• **Given request**: Reproduce exactly the lines below, from the first through the one containing "cam.AddTransformOp().Set(M4)", and nothing more.

• **Information shown**:

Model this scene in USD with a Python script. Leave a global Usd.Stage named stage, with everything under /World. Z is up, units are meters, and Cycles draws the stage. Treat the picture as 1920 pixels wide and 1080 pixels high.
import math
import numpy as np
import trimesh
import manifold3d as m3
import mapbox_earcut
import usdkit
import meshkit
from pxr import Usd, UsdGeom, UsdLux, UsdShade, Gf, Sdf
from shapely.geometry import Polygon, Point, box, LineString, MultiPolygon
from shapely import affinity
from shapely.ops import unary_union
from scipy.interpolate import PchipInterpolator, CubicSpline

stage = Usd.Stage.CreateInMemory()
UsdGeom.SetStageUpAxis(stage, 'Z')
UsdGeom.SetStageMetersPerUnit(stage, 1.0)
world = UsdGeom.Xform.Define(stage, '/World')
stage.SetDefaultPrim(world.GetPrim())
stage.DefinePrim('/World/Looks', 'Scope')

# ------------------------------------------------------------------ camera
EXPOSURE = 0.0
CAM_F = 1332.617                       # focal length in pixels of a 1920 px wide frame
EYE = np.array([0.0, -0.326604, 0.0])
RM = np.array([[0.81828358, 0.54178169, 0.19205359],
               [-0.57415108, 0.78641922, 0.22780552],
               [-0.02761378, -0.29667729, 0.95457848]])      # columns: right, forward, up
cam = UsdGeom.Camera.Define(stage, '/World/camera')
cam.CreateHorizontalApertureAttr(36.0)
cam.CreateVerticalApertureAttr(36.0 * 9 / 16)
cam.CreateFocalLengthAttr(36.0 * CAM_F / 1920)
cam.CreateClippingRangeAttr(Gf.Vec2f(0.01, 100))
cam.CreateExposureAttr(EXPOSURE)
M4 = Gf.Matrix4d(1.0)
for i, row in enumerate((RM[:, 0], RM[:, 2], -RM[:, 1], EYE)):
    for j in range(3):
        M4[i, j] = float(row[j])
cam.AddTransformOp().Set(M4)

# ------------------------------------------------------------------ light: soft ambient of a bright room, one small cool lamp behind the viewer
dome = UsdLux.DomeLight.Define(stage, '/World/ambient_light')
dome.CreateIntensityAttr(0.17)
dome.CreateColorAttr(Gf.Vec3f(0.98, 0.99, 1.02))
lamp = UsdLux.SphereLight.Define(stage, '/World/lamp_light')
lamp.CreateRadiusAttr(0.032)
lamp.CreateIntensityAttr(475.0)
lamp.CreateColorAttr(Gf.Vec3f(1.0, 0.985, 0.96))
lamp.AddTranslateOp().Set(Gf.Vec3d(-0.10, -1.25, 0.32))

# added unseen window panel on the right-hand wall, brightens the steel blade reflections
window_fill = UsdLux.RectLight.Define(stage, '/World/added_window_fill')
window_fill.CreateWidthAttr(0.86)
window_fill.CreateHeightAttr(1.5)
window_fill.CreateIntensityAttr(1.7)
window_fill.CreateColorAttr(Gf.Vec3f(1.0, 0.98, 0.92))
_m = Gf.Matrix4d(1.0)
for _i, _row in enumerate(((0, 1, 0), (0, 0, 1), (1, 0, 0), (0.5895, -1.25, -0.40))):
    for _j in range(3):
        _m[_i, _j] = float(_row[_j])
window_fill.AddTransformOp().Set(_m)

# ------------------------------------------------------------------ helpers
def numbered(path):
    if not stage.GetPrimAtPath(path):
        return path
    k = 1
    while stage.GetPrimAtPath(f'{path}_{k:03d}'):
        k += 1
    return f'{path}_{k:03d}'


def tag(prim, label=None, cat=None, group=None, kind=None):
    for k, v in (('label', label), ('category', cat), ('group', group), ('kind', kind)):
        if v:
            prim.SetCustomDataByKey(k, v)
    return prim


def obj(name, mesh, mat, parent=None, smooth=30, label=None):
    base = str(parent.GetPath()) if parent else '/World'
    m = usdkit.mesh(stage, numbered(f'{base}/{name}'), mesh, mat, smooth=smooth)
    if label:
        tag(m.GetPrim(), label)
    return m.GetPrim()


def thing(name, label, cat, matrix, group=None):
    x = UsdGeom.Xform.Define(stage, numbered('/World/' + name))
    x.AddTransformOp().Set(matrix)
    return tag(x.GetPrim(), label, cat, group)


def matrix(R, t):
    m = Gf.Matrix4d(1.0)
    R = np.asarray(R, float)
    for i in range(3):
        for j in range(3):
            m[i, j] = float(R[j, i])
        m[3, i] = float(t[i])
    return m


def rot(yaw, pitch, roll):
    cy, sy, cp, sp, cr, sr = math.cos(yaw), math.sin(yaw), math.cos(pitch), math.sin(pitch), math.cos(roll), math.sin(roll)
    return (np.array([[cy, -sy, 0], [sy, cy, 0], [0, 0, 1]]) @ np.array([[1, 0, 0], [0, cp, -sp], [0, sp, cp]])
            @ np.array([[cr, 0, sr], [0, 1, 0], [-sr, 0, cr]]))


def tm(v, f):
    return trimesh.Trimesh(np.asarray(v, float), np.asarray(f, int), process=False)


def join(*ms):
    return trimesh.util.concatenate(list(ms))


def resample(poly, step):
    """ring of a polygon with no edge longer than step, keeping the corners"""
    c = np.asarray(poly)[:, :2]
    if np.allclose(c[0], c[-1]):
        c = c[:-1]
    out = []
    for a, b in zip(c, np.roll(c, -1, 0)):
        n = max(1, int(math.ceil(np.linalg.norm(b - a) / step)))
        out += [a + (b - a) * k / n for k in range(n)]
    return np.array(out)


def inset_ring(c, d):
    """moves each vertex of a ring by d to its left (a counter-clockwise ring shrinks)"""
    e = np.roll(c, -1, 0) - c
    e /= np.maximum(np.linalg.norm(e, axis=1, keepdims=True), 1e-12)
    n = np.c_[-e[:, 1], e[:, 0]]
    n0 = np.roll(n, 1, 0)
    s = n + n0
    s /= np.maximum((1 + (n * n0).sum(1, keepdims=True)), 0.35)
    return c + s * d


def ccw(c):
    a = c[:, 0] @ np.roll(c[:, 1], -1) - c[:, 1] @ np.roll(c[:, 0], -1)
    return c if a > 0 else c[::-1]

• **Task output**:
Model this scene in USD with a Python script. Leave a global Usd.Stage named stage, with everything under /World. Z is up, units are meters, and Cycles draws the stage. Treat the picture as 1920 pixels wide and 1080 pixels high.
import math
import numpy as np
import trimesh
import manifold3d as m3
import mapbox_earcut
import usdkit
import meshkit
from pxr import Usd, UsdGeom, UsdLux, UsdShade, Gf, Sdf
from shapely.geometry import Polygon, Point, box, LineString, MultiPolygon
from shapely import affinity
from shapely.ops import unary_union
from scipy.interpolate import PchipInterpolator, CubicSpline

stage = Usd.Stage.CreateInMemory()
UsdGeom.SetStageUpAxis(stage, 'Z')
UsdGeom.SetStageMetersPerUnit(stage, 1.0)
world = UsdGeom.Xform.Define(stage, '/World')
stage.SetDefaultPrim(world.GetPrim())
stage.DefinePrim('/World/Looks', 'Scope')

# ------------------------------------------------------------------ camera
EXPOSURE = 0.0
CAM_F = 1332.617                       # focal length in pixels of a 1920 px wide frame
EYE = np.array([0.0, -0.326604, 0.0])
RM = np.array([[0.81828358, 0.54178169, 0.19205359],
               [-0.57415108, 0.78641922, 0.22780552],
               [-0.02761378, -0.29667729, 0.95457848]])      # columns: right, forward, up
cam = UsdGeom.Camera.Define(stage, '/World/camera')
cam.CreateHorizontalApertureAttr(36.0)
cam.CreateVerticalApertureAttr(36.0 * 9 / 16)
cam.CreateFocalLengthAttr(36.0 * CAM_F / 1920)
cam.CreateClippingRangeAttr(Gf.Vec2f(0.01, 100))
cam.CreateExposureAttr(EXPOSURE)
M4 = Gf.Matrix4d(1.0)
for i, row in enumerate((RM[:, 0], RM[:, 2], -RM[:, 1], EYE)):
    for j in range(3):
        M4[i, j] = float(row[j])
cam.AddTransformOp().Set(M4)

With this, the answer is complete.